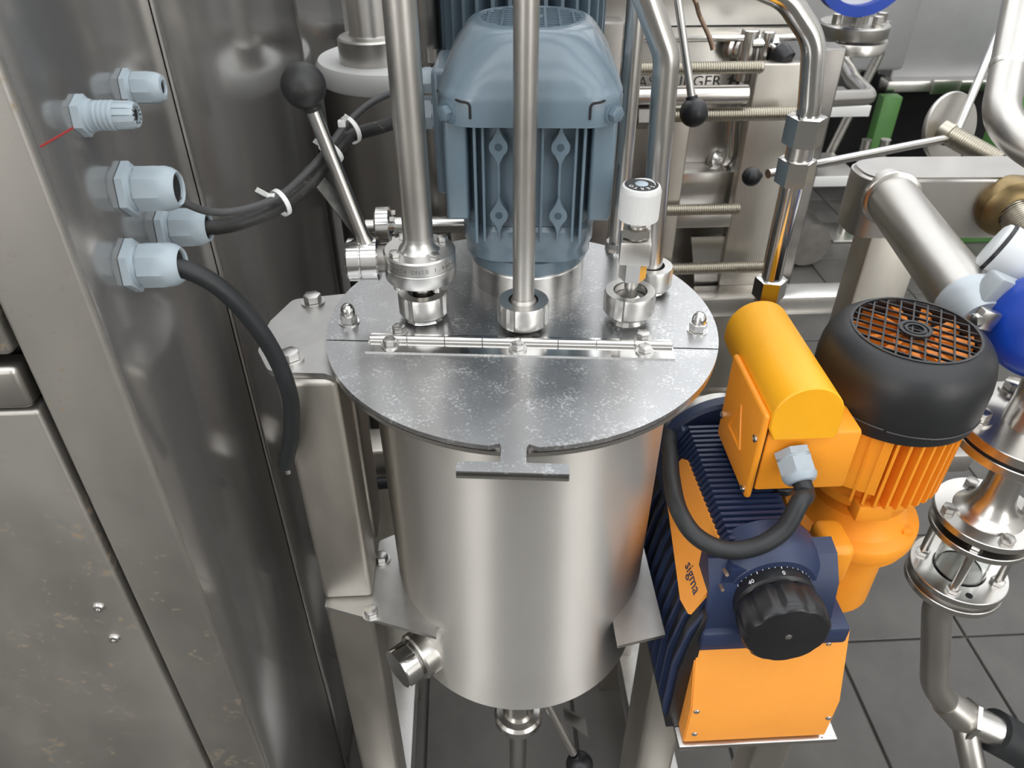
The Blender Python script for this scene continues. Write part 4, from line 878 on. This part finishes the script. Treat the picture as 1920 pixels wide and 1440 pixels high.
g.loft(rings, closed=True); obj('blue_ring', g, 'blue_gloss', bf); g = G(); g.cyl(bp_ + V((0, .0, 0)), bp_ + V((0, .02, 0)), .095, n=40); obj('plate', g, 'white_enamel', bf)

# ------------------------------------------------------------------ vessels and pipes behind, left of the blue motor
dr_ = thing('steel_drum', 'steel drum with white lid and bolted pipe stub behind the ball lever', 'drum', (-.18, 1.42, 0))
c = V((-.135, 1.42, 0))
g = G(); g.lathe(c, (0, 0, 1), [(.125, .02), (.125, 1.11)], 56); obj('shell', g, 'steel_dull', dr_)
g = G(); g.lathe(c, (0, 0, 1), [(.129, 1.108), (.131, 1.112), (.131, 1.134), (.126, 1.142)], 56); obj('lid', g, 'white_enamel', dr_)
g = G(); g.lathe(c + V((-.03, -.03, 0)), (0, 0, 1), [(.055, 1.142), (.055, 1.179), (.052, 1.182), (.036, 1.184), (.034, 1.187), (.034, 2.4)], 40); obj('pipe_stub', g, 'steel_dull', dr_)
bolt(c + V((.012, -.03, 1.1825)), dr_, .012, .008, 'steel_bright')
rr_ = thing('rear_pipe', 'darker upright steel pipe behind the flanged pipe', 'pipe', (-.052, 1.0, 0)); a = at_y(822, 430, 1.0)
g = G(); g.cyl((a.x, 1.0, .4), (a.x + .004, 1.0, 2.4), .0165, n=28); obj('tube', g, 'steel_dark', rr_)
g = G(); p = at_y(820, 110, 1.0); g.ring(p, (0, 0, 1), [(.0165, 0), (.022, 0), (.022, .016), (.0165, .016)], 24); g.box(p + V((.018, -.01, 0)), p + V((.045, .01, .004))); obj('pipe_clamp', g, 'steel_bright', rr_)
rp2 = thing('polished_pipe', 'bright polished upright pipe partly hidden by the motor fins', 'pipe', (-.02, 1.2, 0)); a = at_y(856, 60, 1.2); g = G(); g.cyl((a.x, 1.2, 1.10), (a.x, 1.2, 2.4), .0155, n=24); obj('tube', g, 'steel_bright', rp2)
tf = thing('side_flange_pipe', 'horizontal steel pipe with flange behind the butterfly valve', 'pipe', (-.15, .93, .95)); a = at_y(722, 424, .95)
g = G(); g.lathe(a + V((-.012, 0, 0)), (1, 0, 0), [(.024, 0), (.026, .002), (.026, .018), (.024, .020), (.016, .022), (.0115, .026), (.0115, .16)], 36); obj('flange', g, 'steel_bright', tf)
g = G(); g.cyl(a + V((-.025, 0, .0)), a + V((.0, 0, 0)), .0095, n=20); obj('tube', g, 'steel', tf)
for k in range(4): bolt(a + V((.006, .018 * math.cos(k * 1.57 + .7), .018 * math.sin(k * 1.57 + .7))), tf, .0075, .008, 'steel', axis=(1, 0, 0), washer=False)
g = G(); g.box((-.05, 1.55, .0), (.05, 1.60, .94), .004); bk = obj('orange_board', g, 'orange_plate', None, 'narrow orange panel glimpsed left of the blue motor', 'panel', base=True)
g = G(); g.box((-.02, 1.75, .0), (.12, 1.85, .86), .004); obj('green_cabinet', g, 'green_paint', None, 'low dark green box glimpsed behind the orange panel', 'box', base=True)
bw = thing('rear_machine', 'pale steel machine casing behind the blue motor', 'machine', (.2, 2.2, 0))
g = G(); g.box((-.30, 2.15, .55), (.85, 2.5, 1.6), .006); obj('casing', g, 'grey_panel', bw)
g = G(); g.box((-.30, 2.10, 1.02), (.85, 2.15, 1.06), .006); obj('ledge', g, 'steel', bw)
for x in (-.28, .2, .79): post(x, x + .06, 2.2, 2.26, .001, .56, bw, 'frame_steel', 'leg')

# ------------------------------------------------------------------ step stool and big hopper at the back right
stl = thing('step_platform', 'two-tier steel step platform with chequer-plate treads', 'steps', (1.35, 2.8, 0))
for (u0, u1, v, yy) in ((1440, 1632, 202, 2.62), (1490, 1612, 333, 2.55)):
    a = at_y(u0, v, yy); b = at_y(u1, v, yy); g = G(); g.box((a.x, yy, a.z - .03), (b.x, yy + .24, a.z), .003); tr_ = obj('tread', g, 'steel_dull', stl)
    g = G(); g.box((a.x, yy - .006, a.z - .034), (b.x, yy, a.z + .003), .002); obj('tread_edge', g, 'white_enamel', tr_)
for u, v in ((1585, 428),):
    p = at_z(u, v, .012)
    g = G(); g.box((p.x - .10, p.y - .12, .001), (p.x + .10, p.y + .06, .012), .002); obj('foot_plate', g, 'steel_dull', stl)
    for dx in (-.035, .045):
        g = G(); g.tube([(p.x + dx, p.y - .04, .012), (p.x + dx, p.y - .04, .42)], .02, 14); obj('leg', g, 'steel', stl)
a = at_y(1600, 345, 2.6); g = G(); g.tube([(a.x, 2.86, .38), at_y(1650, 100, 2.86), at_y(1662, 40, 2.86)], .017, 14); obj('handrail', g, 'steel', stl)
g = G(); a = at_y(1530, 330, 2.8); g.cyl((a.x, 2.72, .10), (a.x, 2.9, .10), .09, n=28); obj('roller', g, 'steel_dark', stl)
hp = thing('hopper', 'large pale grey steel hopper with folded lip at the back right', 'hopper', (2.6, 3.6, 0))
a = at_y(1668, 150, 3.45)
g = G(); g.box((a.x, 3.45, a.z), (4.6, 4.2, 2.2), .01); obj('panel', g, 'grey_panel', hp)
g = G(); g.box((a.x - .04, 3.38, a.z - .035), (4.6, 3.46, a.z + .012), .006); obj('lip', g, 'steel', hp)
p = at_y(1800, 152, 3.38); g = G(); g.box((p.x - .13, 3.36, p.z - .05), (p.x - .0, 3.38, p.z + .01), .003); obj('hinge_plate', g, 'steel', hp)
g = G(); q = at_y(1700, 45, 3.44); g.box((q.x - .02, 3.42, q.z - .12), (q.x + .01, 3.45, q.z + .06), .004); obj('hook', g, 'white_enamel', hp)
g = G(); a2 = at_y(1560, 130, 3.2); g.box((.9, 3.25, .62), (a.x - .06, 3.6, 2.0), .02); obj('side_panel', g, 'grey_panel', hp)
for x, y in ((2.0, 4.02), (3.9, 4.02)): post(x, x + .1, y, y + .1, .001, .52, hp, 'frame_steel', 'leg')
gp_ = thing('green_machine', 'green painted machine frame standing under the hopper', 'frame', (1.95, 3.3, 0))
a = at_z(1585, 372, 0); g = G(); g.box((a.x + .0, 3.30, .001), (a.x + .085, 3.36, .50), .006); obj('post', g, 'green_paint', gp_)
b = at_y(1905, 200, 2.9); g = G(); g.box((b.x - .02, 2.9, .001), (b.x + .5, 3.0, .62), .006); obj('post', g, 'green_paint', gp_)
dk = thing('shade_block', 'black block standing in for the shade below the hopper', 'machine', (2.4, 3.8, 0)); g = G(); g.box((1.0, 3.66, .001), (4.6, 3.98, .42), .01); obj('casing', g, 'void_black', dk)  # black box put where the floor under the hopper lies in shade
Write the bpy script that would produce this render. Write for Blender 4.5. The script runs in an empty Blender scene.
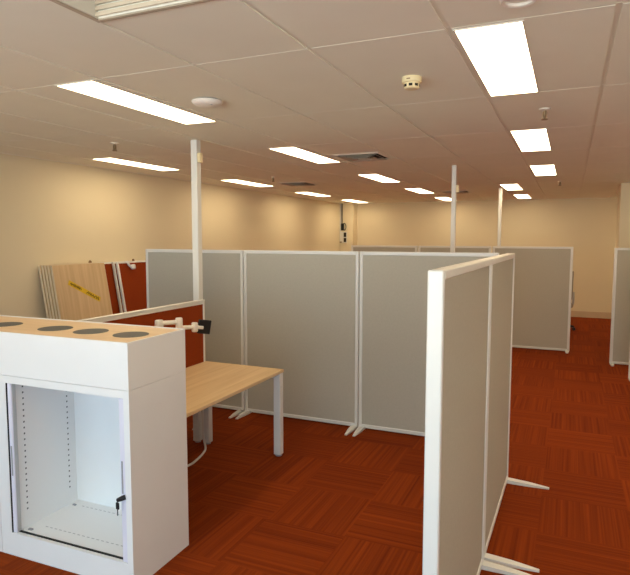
import bpy, bmesh, math, random
from mathutils import Vector, Matrix
random.seed(7)
C = bpy.context.scene.collection
S = bpy.context.scene
PI = math.pi

# ------------------------------------------------------------------ materials
def nodes(name):
    m = bpy.data.materials.new(name); m.use_nodes = True
    nt = m.node_tree; b = nt.nodes['Principled BSDF']
    return m, nt, b

def N(nt, typ, **kw):
    n = nt.nodes.new(typ)
    for k, v in kw.items(): setattr(n, k, v)
    return n

def math_node(nt, op, a, b=None, c=None):
    n = N(nt, 'ShaderNodeMath', operation=op)
    for i, v in enumerate((a, b, c)):
        if v is None: continue
        if isinstance(v, (int, float)): n.inputs[i].default_value = v
        else: nt.links.new(v, n.inputs[i])
    return n.outputs[0]

def plain(name, col, rough=.5, var=.03, scale=8, spec=.4, metal=0, bump=0, bscale=200):
    m, nt, b = nodes(name)
    tc = N(nt, 'ShaderNodeTexCoord'); no = N(nt, 'ShaderNodeTexNoise')
    no.inputs['Scale'].default_value = scale; no.inputs['Detail'].default_value = 3
    nt.links.new(tc.outputs['Object'], no.inputs['Vector'])
    r = N(nt, 'ShaderNodeValToRGB')
    r.color_ramp.elements[0].position = .3; r.color_ramp.elements[1].position = .7
    r.color_ramp.elements[0].color = tuple(c*(1-var) for c in col)+(1,)
    r.color_ramp.elements[1].color = tuple(min(1, c*(1+var)) for c in col)+(1,)
    nt.links.new(no.outputs['Fac'], r.inputs['Fac'])
    nt.links.new(r.outputs['Color'], b.inputs['Base Color'])
    b.inputs['Roughness'].default_value = rough; b.inputs['Metallic'].default_value = metal
    b.inputs['Specular IOR Level'].default_value = spec
    if bump:
        n2 = N(nt, 'ShaderNodeTexNoise'); n2.inputs['Scale'].default_value = bscale
        nt.links.new(tc.outputs['Object'], n2.inputs['Vector'])
        bp = N(nt, 'ShaderNodeBump'); bp.inputs['Strength'].default_value = bump; bp.inputs['Distance'].default_value = .002
        nt.links.new(n2.outputs['Fac'], bp.inputs['Height']); nt.links.new(bp.outputs['Normal'], b.inputs['Normal'])
    return m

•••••

● Task prompt: Take the lines from the start of the material to the line with "g, 'white_enamel', bf)", both included, and transcribe them exactly without the pictures.

● Solution to this problem:
The Blender Python script for this scene continues. Write part 4, from line 878 on. This part finishes the script. Treat the picture as 1920 pixels wide and 1440 pixels high.
g.loft(rings, closed=True); obj('blue_ring', g, 'blue_gloss', bf); g = G(); g.cyl(bp_ + V((0, .0, 0)), bp_ + V((0, .02, 0)), .095, n=40); obj('plate', g, 'white_enamel', bf)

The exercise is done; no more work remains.